The easiest way to understand this is to imagine yourself in 1914, knowing that World War I was about to arrive. You would need to place your bets quickly – within weeks, the main exchanges in London, New York and continental Europe would be closed. They would stay that way for months. Would you be able to guess how many, and which way the war might have turned by then?If you wisely judged American stocks to be a good bet, would you have managed to trade with a broker who avoided bankruptcy amid a liquidity crisis? You might have decided, again wisely, to trim positions in soon-to-be war-strained government debt. Would you have guessed that Russian bonds, which would experience a communist revolution and Bolshevik-driven default, were the ones to dump completely?
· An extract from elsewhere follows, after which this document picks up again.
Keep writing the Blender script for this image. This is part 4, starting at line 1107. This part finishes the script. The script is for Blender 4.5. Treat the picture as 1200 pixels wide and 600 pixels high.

War, in other words, involves a level of radical uncertainty far beyond the calculable risks to which most investors have become accustomed. This means that even previous world wars have limited lessons for later ones, since no two are alike.
Ferguson’s paper shows the optimal playbook for 1914 (buy commodities and American stocks; sell European bonds, stocks and currencies) was of little use in the late 1930s. Investors in that decade did try to learn from history. Anticipating another world war, they sold continental European stocks and currencies. But this different war had different winning investments. British stocks beat American ones, and so did British government bonds.
Today there is a greater and more terrible source of uncertainty, since many of the potential belligerent powers wield nuclear weapons. Yet in a sense, this has little financial relevance, since in a nuclear conflagration your portfolio’s performance would be unlikely to rank highly among your priorities. The upshot of it all? That the fog of war is even thicker for investors than it is for military generals, who at least have sight of the action. If the worst happens, future historians might marvel at the seeming insouciance of today’s investors. They will only be able to because, for them, the fog will have cleared.